_Objective_
Tally the lines that contain "scene" and report the total alone.

========================================

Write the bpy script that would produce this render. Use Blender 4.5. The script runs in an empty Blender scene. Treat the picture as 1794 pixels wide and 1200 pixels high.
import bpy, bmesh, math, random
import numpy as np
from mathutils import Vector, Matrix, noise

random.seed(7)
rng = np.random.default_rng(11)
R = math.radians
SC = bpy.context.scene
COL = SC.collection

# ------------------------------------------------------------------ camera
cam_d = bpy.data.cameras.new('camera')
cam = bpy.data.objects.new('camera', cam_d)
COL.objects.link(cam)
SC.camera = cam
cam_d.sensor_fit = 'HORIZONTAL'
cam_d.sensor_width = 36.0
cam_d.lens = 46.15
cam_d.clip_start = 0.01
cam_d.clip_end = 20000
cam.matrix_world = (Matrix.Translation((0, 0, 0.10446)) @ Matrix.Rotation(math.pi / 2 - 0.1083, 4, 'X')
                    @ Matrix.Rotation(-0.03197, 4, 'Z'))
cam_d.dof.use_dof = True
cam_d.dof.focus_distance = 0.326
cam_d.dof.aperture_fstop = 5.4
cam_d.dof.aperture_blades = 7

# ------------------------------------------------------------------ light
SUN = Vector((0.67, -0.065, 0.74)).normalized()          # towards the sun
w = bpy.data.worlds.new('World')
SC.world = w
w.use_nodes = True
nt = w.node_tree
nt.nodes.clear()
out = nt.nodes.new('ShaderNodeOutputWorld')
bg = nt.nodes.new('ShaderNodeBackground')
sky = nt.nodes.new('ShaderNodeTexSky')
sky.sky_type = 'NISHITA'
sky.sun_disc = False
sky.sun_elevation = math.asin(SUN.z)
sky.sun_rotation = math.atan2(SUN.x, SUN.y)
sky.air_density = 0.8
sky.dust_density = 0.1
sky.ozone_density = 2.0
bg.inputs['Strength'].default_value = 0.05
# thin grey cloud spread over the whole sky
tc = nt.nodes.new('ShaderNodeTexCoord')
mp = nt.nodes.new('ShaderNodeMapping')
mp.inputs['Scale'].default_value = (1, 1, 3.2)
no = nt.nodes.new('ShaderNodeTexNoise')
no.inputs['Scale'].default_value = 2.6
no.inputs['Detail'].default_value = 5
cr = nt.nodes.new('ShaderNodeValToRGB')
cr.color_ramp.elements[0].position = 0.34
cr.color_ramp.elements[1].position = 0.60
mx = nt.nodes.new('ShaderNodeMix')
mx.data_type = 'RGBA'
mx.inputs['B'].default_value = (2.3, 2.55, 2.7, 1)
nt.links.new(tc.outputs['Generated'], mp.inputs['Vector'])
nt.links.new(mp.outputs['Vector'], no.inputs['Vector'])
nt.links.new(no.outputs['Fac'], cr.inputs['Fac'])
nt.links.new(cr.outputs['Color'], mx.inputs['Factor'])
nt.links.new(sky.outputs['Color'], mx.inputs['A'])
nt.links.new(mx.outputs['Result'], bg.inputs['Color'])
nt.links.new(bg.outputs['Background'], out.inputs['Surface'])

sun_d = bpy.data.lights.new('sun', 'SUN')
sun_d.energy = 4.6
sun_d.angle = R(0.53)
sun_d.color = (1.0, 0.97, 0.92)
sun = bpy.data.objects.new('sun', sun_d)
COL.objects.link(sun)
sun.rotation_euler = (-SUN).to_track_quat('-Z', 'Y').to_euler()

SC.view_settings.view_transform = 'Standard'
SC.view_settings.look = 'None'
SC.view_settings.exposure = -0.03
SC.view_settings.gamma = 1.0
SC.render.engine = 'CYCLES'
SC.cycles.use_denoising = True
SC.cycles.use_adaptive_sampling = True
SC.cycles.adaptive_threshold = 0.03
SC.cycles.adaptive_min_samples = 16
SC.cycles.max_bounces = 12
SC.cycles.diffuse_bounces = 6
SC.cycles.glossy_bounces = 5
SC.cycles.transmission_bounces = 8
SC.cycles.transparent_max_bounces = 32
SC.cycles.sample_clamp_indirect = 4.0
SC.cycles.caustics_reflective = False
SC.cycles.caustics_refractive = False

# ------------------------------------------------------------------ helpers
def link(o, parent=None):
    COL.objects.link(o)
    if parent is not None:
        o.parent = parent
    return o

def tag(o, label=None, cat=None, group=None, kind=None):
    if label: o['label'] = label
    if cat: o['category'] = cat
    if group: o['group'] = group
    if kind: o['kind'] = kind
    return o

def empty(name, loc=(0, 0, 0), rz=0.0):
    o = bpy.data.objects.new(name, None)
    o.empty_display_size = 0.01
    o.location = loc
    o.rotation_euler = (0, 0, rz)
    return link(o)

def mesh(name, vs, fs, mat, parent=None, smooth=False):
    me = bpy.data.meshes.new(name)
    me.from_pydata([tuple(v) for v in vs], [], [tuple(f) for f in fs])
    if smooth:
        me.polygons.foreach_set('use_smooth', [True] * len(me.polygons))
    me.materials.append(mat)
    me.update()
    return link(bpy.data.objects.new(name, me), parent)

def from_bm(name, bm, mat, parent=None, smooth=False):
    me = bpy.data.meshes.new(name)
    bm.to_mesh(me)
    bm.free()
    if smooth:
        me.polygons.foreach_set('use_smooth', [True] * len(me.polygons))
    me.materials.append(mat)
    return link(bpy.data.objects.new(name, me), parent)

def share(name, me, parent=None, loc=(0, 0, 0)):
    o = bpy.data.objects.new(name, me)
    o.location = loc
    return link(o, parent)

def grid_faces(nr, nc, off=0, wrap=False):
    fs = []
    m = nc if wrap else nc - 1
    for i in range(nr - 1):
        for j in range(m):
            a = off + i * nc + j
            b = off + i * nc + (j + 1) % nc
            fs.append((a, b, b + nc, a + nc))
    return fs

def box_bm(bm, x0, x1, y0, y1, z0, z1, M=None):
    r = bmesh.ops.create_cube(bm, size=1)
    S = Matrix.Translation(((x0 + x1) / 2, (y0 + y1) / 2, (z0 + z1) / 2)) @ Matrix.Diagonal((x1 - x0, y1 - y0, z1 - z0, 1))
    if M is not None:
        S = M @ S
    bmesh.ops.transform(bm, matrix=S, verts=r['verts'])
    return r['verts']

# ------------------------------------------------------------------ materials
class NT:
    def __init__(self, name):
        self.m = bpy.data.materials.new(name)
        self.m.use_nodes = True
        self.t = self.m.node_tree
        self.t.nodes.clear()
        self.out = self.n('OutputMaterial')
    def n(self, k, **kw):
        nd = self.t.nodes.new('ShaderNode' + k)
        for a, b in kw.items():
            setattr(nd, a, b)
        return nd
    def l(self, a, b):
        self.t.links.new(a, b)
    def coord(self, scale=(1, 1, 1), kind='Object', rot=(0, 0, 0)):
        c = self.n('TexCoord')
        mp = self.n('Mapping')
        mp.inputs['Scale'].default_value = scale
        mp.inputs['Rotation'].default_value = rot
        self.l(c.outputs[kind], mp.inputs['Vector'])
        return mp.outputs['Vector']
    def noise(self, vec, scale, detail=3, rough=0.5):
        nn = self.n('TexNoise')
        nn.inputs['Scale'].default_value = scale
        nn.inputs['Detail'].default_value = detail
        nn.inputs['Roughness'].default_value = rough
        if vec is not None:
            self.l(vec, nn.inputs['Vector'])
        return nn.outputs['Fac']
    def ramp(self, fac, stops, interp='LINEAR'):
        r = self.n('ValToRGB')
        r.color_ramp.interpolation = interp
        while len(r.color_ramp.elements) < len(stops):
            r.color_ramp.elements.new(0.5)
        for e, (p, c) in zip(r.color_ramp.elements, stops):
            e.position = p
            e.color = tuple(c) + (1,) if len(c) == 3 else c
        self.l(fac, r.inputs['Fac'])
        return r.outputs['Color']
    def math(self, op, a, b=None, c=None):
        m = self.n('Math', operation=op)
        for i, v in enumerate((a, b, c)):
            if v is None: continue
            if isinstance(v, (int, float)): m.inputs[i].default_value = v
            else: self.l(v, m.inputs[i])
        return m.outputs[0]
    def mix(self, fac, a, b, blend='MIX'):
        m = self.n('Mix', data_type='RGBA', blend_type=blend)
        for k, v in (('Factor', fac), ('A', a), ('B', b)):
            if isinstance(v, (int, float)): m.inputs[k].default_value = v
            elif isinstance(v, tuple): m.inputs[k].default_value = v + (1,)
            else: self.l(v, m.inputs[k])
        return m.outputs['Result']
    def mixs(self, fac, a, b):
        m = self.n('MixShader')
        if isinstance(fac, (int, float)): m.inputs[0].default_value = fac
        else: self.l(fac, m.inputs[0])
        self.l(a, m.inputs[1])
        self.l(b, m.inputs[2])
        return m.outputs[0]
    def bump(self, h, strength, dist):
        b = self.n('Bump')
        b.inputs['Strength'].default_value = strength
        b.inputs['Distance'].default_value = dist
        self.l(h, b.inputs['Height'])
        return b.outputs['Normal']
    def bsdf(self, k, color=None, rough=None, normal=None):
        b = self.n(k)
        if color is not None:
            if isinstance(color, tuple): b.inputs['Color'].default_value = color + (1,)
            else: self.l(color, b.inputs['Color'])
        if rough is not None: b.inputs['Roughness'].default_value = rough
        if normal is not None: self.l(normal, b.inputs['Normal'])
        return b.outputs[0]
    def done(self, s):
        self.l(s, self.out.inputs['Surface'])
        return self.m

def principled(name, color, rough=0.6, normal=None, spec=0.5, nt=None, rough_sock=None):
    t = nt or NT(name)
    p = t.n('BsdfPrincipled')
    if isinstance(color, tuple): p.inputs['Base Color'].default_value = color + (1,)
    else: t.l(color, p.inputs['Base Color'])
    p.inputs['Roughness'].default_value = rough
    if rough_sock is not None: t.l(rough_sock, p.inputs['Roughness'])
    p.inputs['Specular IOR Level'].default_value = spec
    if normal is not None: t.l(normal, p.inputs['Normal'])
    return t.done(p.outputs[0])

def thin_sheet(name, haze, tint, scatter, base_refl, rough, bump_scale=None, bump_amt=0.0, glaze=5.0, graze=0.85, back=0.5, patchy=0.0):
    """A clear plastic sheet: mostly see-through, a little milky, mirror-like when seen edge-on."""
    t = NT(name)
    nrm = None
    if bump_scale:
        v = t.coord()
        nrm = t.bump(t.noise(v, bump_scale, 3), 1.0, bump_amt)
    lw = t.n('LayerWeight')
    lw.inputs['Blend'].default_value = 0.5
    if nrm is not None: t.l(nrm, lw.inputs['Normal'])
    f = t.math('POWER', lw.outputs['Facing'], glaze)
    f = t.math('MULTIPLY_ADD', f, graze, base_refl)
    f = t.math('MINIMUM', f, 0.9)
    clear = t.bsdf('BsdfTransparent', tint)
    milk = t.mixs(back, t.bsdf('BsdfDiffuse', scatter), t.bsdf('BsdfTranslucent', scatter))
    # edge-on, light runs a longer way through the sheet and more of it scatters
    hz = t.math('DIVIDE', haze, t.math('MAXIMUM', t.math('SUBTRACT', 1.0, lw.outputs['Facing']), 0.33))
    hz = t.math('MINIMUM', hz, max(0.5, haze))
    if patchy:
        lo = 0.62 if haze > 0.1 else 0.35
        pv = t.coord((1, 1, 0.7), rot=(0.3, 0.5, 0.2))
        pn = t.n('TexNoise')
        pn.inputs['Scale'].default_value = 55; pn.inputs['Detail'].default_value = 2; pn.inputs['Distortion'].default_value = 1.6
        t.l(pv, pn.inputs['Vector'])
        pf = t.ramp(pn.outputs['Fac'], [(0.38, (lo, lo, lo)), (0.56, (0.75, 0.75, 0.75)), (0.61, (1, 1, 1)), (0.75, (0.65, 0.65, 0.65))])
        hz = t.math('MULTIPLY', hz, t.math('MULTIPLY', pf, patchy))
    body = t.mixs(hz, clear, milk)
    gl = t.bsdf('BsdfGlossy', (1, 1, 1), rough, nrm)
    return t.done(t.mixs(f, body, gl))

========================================

_Full response_
2